Tuesday 22 September 2015

CoP3 Proposal Feedback

I thought I would be getting this feedback around end of June time before I had anything planned so that I could get on with it earlier on in the holidays. But that was not the case, which explains for the lack of research up to this point since I was abroad and had no access to resources that I needed to start this. So now I'm having to do a little bit of a catch up. Although it looks as though I'm very behind with a blog that appears to be a little bit bare, I have done a little bit of reading (just not blogged about it). Just bare with me.. everything will be alright..

Feedback on proposal:

This direction seems fine, Aggie. This is an important and interesting area of study and would relate well to your practice. It’s suitably defined / not too broad. The problems you identify are workable and you will have time to respond to CoP effectively, despite these other commitments. Philip Pullman makes very incisive and interesting comment on fairy tales – have a look at his version of Grimm’s Tales for Young and Old (Penguin, 2013). Find some more key texts and ensure that all these are reliably sourced – search the college library journal database for published essays and articles.

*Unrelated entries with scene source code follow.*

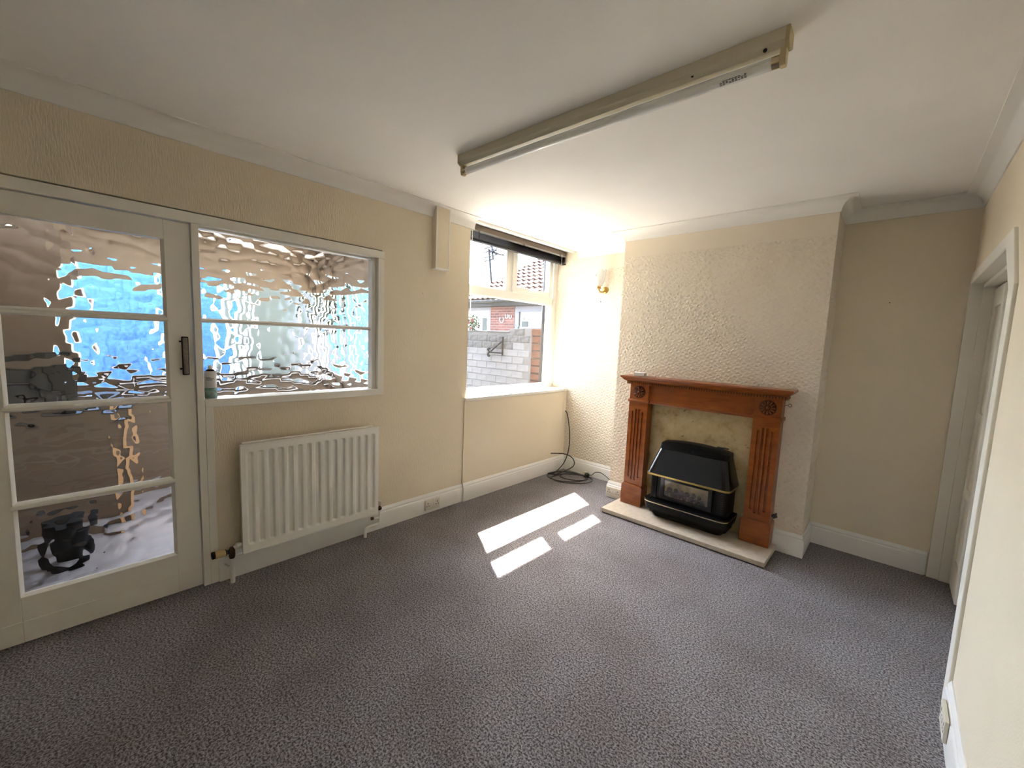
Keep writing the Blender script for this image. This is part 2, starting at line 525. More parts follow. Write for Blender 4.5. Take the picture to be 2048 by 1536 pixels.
def skirt(h=0.158, t=0.02):
    return [(0, 0), (t, 0), (t, h - 0.043), (t - 0.002, h - 0.036), (t - 0.008, h - 0.030), (t - 0.007, h - 0.020), (t - 0.011, h - 0.010), (t - 0.016, h), (0, h)]
MB().sweep([(0, 2.372), (0, 0.55)], skirt(), side=1).build('baseboard_left', 'white_skirting', smooth=25, kind='structure')
MB().sweep([(0.012, D), (0.012, 2.372)], skirt(0.163), side=1).build('baseboard_window', 'white_skirting', smooth=25, kind='structure')
MB().sweep([(0.03, D), (XB0, D), (XB0, BR), (1.06, BR)], skirt(), side=-1).build('baseboard_back', 'white_skirting', smooth=25, kind='structure')
MB().sweep([(2.19, BR), (XB1, BR), (XB1, DR), (W - 0.02, DR)], skirt(), side=-1).build('baseboard_chimney', 'white_skirting', smooth=25, kind='structure')
MB().sweep([(W, 2.37), (W, REAR)], skirt(0.165), side=-1).build('baseboard_right', 'white_skirting', smooth=25, kind='structure')

# ------------------------------------------------------------------ glazed door and borrowed light in the left wall
def ripple_pane(name, parent, y0, y1, z0, z1, x, seed, cell=0.064, amp=2.3):
    """thick pane whose room face is pressed into shallow lens-like dimples"""
    rng = np.random.RandomState(seed)
    st = 0.0055
    ny = int((y1 - y0) / st) + 1; nz = int((z1 - z0) / st) + 1
    ys = np.linspace(y0, y1, ny); zs = np.linspace(z0, z1, nz)
    gy, gz = np.meshgrid(ys, zs, indexing='ij')
    cy = np.arange(y0 - 2 * cell, y1 + 2 * cell, cell); cz = np.arange(z0 - 2 * cell, z1 + 2 * cell, cell * 0.8)
    py, pz = np.meshgrid(cy, cz, indexing='ij')
    py = py + rng.uniform(-.42, .42, py.shape) * cell; pz = pz + rng.uniform(-.42, .42, pz.shape) * cell
    py = py.ravel(); pz = pz.ravel()
    hgt = np.zeros_like(gy); k = 7000.0
    acc = np.zeros_like(gy)
    for a, b in zip(py, pz):
        d2 = (gy - a) ** 2 * 0.8 + (gz - b) ** 2 * 1.2
        acc += np.exp(-np.minimum(k * d2, 60))
    hgt = -np.log(acc + 1e-26) / k                 # soft minimum of squared distance
    hgt = amp * hgt
    hgt += 0.0009 * np.sin(gy * 27 + 3 * np.sin(gz * 17 + seed)) * np.cos(gz * 31 + seed)
    mb = MB()
    front = [(x + float(hgt[i, j]), float(ys[i]), float(zs[j])) for i in range(ny) for j in range(nz)]
    back = [(x - 0.006, float(ys[i]), float(zs[j])) for i in (0, ny - 1) for j in (0, nz - 1)]
    f = [(i * nz + j, (i + 1) * nz + j, (i + 1) * nz + j + 1, i * nz + j + 1) for i in range(ny - 1) for j in range(nz - 1)]
    n0 = len(front)
    b00, b01, b10, b11 = n0, n0 + 1, n0 + 2, n0 + 3
    f.append((b00, b01, b11, b10))
    f.append(tuple([b00, b01] + [j for j in range(nz - 1, -1, -1)]))
    f.append(tuple([b10, b11] + [(ny - 1) * nz + j for j in range(nz - 1, -1, -1)]))
    f.append(tuple([b00, b10] + [i * nz for i in range(ny - 1, -1, -1)]))
    f.append(tuple([b01, b11] + [i * nz + nz - 1 for i in range(ny - 1, -1, -1)]))
    mb.add(front + back, f)
    return mb.build(name, 'rippled_glass', parent, smooth=30)

Y0d, Y1d = -0.288, 0.475
door = thing('door_1', (0, 0.09, 0), kind='structure')
xf, xb = -0.002, -0.044
for (a, b) in ((Y0d, Y0d + 0.105), (Y1d - 0.105, Y1d)):
    MB().box(xb, xf, a, b, 0.008, 1.985).build('stile', 'door_paint', door, bevel=0.002)
pa, pb = Y0d + 0.105, Y1d - 0.105
MB().box(xb, xf, pa, pb, 1.888, 1.985).build('rail', 'door_paint', door, bevel=0.002)
MB().box(xb, xf, pa, pb, 0.008, 0.222).build('rail', 'door_paint', door, bevel=0.002)
MB().box(xf, xf + 0.002, Y0d + 0.02, Y1d - 0.02, 0.105, 0.108).build('weather_strip', 'door_paint', door)
zsb = [0.222, 0.636, 1.072, 1.490, 1.888]
for z in zsb[1:4]:
    MB().prism([(xb + 0.004, z - 0.013), (xf - 0.006, z - 0.013), (xf + 0.004, z - 0.006), (xf + 0.004, z + 0.006), (xf - 0.006, z + 0.013), (xb + 0.004, z + 0.013)],
               'y', pa - 0.008, pb + 0.006).build('glazing_bar', 'door_paint', door, bevel=0.0015)
for i in range(4):
    z0, z1 = zsb[i] + (0.0 if i == 0 else 0.010), zsb[i + 1] - (0.010 if i < 3 else 0)
    ripple_pane('pane', door, pa, pb, z0, z1, -0.026, 11 + i)
    # loose beading round each pane
    bd = MB()
    bd.prism([(xf - 0.020, z0), (xf + 0.001, z0), (xf - 0.014, z0 + 0.012), (xf - 0.020, z0 + 0.012)], 'y', pa, pb)
    for (ya, yb) in ((pa, pa + 0.012), (pb, pb - 0.012)):
        bd.prism([(xf - 0.020, ya), (xf + 0.001, ya), (xf - 0.014, yb), (xf - 0.020, yb)], 'z', z0, z1)
    bd.build('beading', 'door_paint', door)
hd = MB().box(0.014, 0.026, 0.420, 0.450, 1.203, 1.404).build('handle', 'black_satin', door, bevel=0.004)
hd['label'] = 'narrow vertical pull with dark rim'
MB().box(0.0255, 0.0275, 0.4245, 0.4455, 1.209, 1.398).build('face_plate', 'handle_metal', hd, bevel=0.001)
for z in (1.235, 1.378):
    MB().box(-0.002, 0.015, 0.413, 0.428, z - 0.004, z + 0.004).build('lug', 'black_satin', hd)

# lining of door and borrowed light
lin_ = MB()
lin_.box(-0.112, 0.016, -0.335, -0.292, 0, 1.989)
lin_.box(-0.112, 0.016, -0.335, 1.585, 1.989, 2.04)
lin_.build('trim_4', 'door_paint', kind='structure', bevel=0.002)
MB().box(-0.112, 0.012, 0.479, 0.512, 0, 1.99).build('trim_5', 'door_paint', kind='structure', bevel=0.002)
MB().box(0.0, 0.0125, 0.5125, 0.550, 0, 1.0195).build('trim_6', 'door_paint', kind='structure', bevel=0.002)

win1 = thing('window_1', (0, 1.05, 1.02), kind='structure')
MB().box(-0.112, 0.0155, 1.538, 1.585, 1.064, 1.989).build('window_frame', 'door_paint', win1, bevel=0.002)
MB().box(-0.112, 0.016, 0.5125, 1.585, 1.02, 1.064).build('window_frame', 'door_paint', win1, bevel=0.002)
for a in ((-0.075, -0.018, 1.508, 1.538, 1.064, 1.989), (-0.085, -0.030, 0.512, 0.518, 1.064, 1.989), (-0.085, -0.030, 0.512, 1.510, 1.978, 1.989)):
    MB().box(*a).build('beading', 'door_paint', win1, bevel=0.002)
MB().prism([(-0.085, 1.483), (-0.045, 1.483), (-0.030, 1.490), (-0.030, 1.500), (-0.045, 1.507), (-0.085, 1.507)], 'y', 0.512, 1.538).build('glazing_bar', 'door_paint', win1, bevel=0.0015)
ripple_pane('pane', win1, 0.513, 1.512, 1.064, 1.490, -0.066, 31)
ripple_pane('pane', win1, 0.513, 1.512, 1.500, 1.982, -0.066, 32)

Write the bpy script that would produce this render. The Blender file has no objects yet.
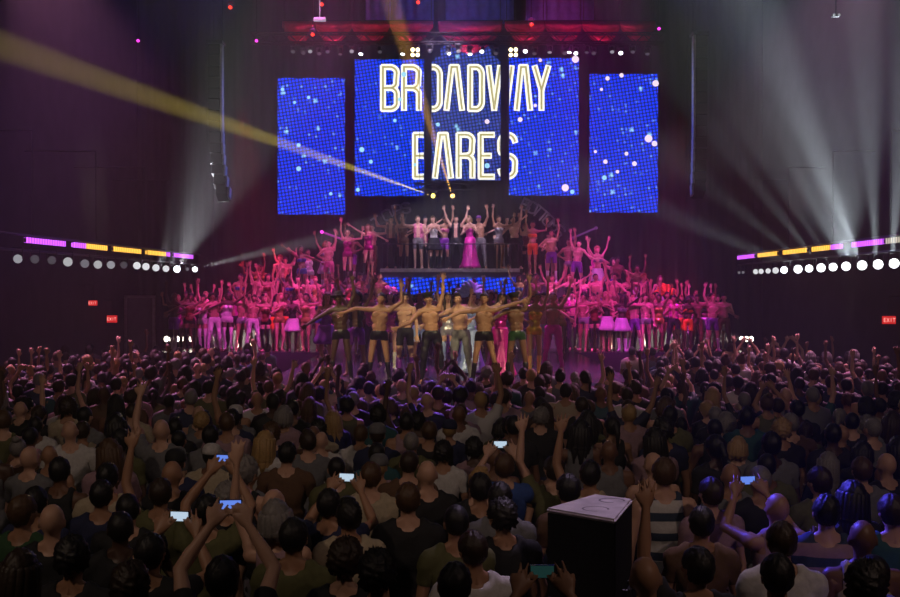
import bpy, bmesh, math, random
import numpy as np
from mathutils import Vector, Matrix, Euler

scene = bpy.context.scene
COL = scene.collection
PI = math.pi
R = math.radians

# ---------------------------------------------------------------- camera
F_PX = 1100.0                       # focal length for a 900 px wide frame
CAM_H = 3.15
cam_data = bpy.data.cameras.new('camera'); cam = bpy.data.objects.new('camera', cam_data); COL.objects.link(cam)
cam_data.sensor_width = 36; cam_data.lens = 36 * F_PX / 900; cam_data.clip_end = 200; cam_data.clip_start = .1
cam.location = (0, 0, CAM_H); cam.rotation_euler = (PI / 2 - math.atan(8.5 / F_PX), 0, 0)
scene.camera = cam

def at(px, py, d):
    """the point in the hall that the photograph shows at pixel (px, py), d metres up the hall"""
    return Vector(((px - 450) * d / F_PX, d, CAM_H - (py - 290) * d / F_PX))

# ---------------------------------------------------------------- exposure, haze
scene.view_settings.view_transform = 'Standard'; scene.view_settings.look = 'None'
scene.view_settings.gamma = 1; scene.view_settings.exposure = 0.0; scene.view_settings.use_curve_mapping = False
try:
    scene.cycles.max_bounces = 4; scene.cycles.diffuse_bounces = 2; scene.cycles.glossy_bounces = 2; scene.cycles.volume_bounces = 0
    scene.cycles.transparent_max_bounces = 6; scene.cycles.use_denoising = True; scene.cycles.use_light_tree = True
    scene.cycles.sample_clamp_indirect = 4; scene.cycles.caustics_reflective = False; scene.cycles.caustics_refractive = False
except Exception:
    pass
world = bpy.data.worlds.new('hall_air'); scene.world = world; world.use_nodes = True
wn = world.node_tree; wn.nodes.clear()
wo = wn.nodes.new('ShaderNodeOutputWorld'); wb = wn.nodes.new('ShaderNodeBackground'); wb.inputs[0].default_value = (.0, .0, .0, 1)
wn.links.new(wb.outputs[0], wo.inputs[0])
# stage haze fills the hall
HAZE = 0.0042
wv = wn.nodes.new('ShaderNodeVolumeScatter'); wv.inputs['Color'].default_value = (1, 1, 1, 1); wv.inputs['Density'].default_value = HAZE; wv.inputs['Anisotropy'].default_value = 0.0
wn.links.new(wv.outputs[0], wo.inputs[1])

# ---------------------------------------------------------------- the lamps of the show
def spot(p, target, power, color, angle, blend=.3, radius=.05):
    l = bpy.data.lights.new('spot_beam', 'SPOT'); l.energy = power; l.color = color; l.spot_size = R(angle); l.spot_blend = blend; l.shadow_soft_size = radius
    o = bpy.data.objects.new('spot_beam', l); COL.objects.link(o); o.location = p
    o.rotation_euler = (Vector(target) - Vector(p)).to_track_quat('-Z', 'Y').to_euler(); return o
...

Reading books about child psychology generally may be too broad – stay within the identified research area which investigates the values / significance of the fairy tale for children / why the fairy tale remains an important form. There is rich potential to explore historical traditions of Illustration within fairy tales and compare them with contemporary examples – are we more risk averse to ‘scaring’ children now? What impact might this have on children today?

The key theoretical text on this matter (despite being recently exposed as plagiarized is Bruno Bettelheim’s ‘The Uses of Enchantment’, which I see you have already sourced. If you run a search on Fairy Tales and Ideology in Google Scholar, Academia.edu, and www.jstor.org, there is a wealth of material that pops up which should be of use.